Band alignment and barrier height considerations for the quantum-confined Stark effect

Abstract

Strained-layer multiple quantum wells InAsP/InP and InAsP/InGaP optical modulators based on the quantum-confined Stark effect have been fabricated from layers grown by metalorganic vapor phase epitaxy on InP(001). The device layers have been characterized by complementary high resolution x-ray diffraction, transmission electron microscopy, optical absorption and photoluminescence analyses. The structural properties of the layers were deduced from the above data and an accurate determination of the band alignment of the heterostructures was made by performing multiple transition fits to the optical absorption spectra using the Marzin–Bastard envelope function model for strained-layer superlattices.

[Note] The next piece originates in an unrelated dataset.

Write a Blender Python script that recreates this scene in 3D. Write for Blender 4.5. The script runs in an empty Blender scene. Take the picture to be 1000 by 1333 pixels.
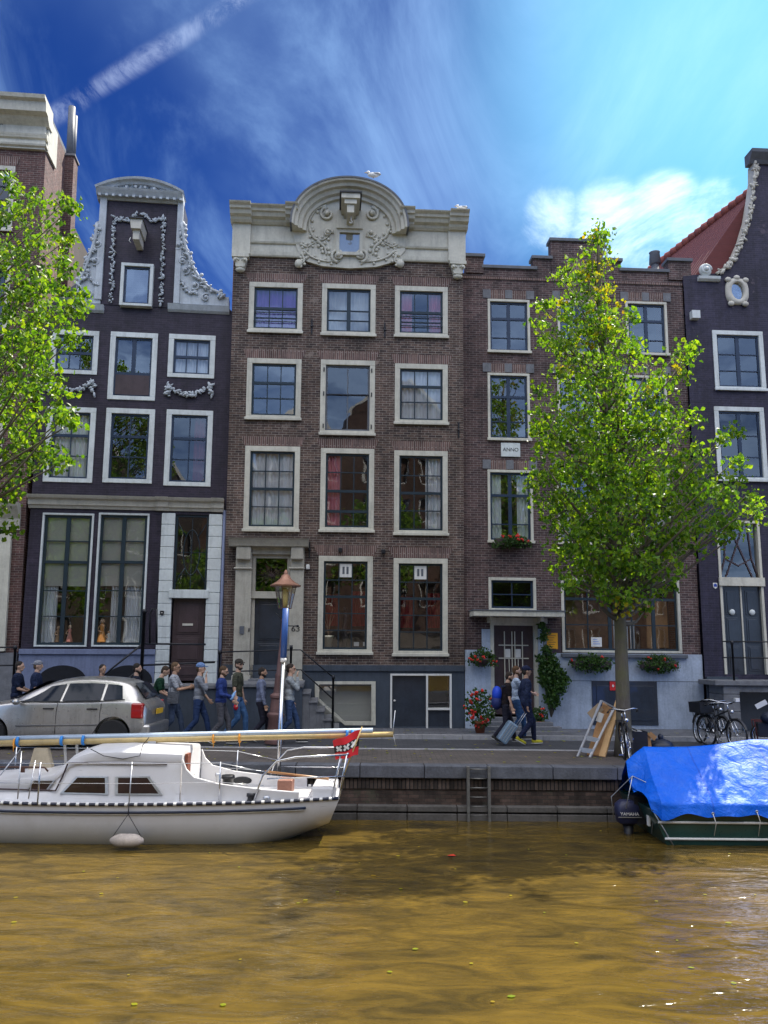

The electric field-dependent redshift of the fundamental electron-heavy hole transition was measured by a photocurrent method and found to be enhanced for structures with lower valence band barrier heights. This observation leads directly to the conclusion that the overall performance of high speed, low drive voltage optical modulators may be improved by engineering the band alignment of the multiple quantum well stack towards structures with disproportionately large conduction band offsets. An optimization of the band alignment will permit more efficient optical modulation by reducing the drive field required to operate the device, which, in turn, can have direct effects upon the drive voltage, device capacitance, attenuation coefficient, and optical coupling and propagation losses.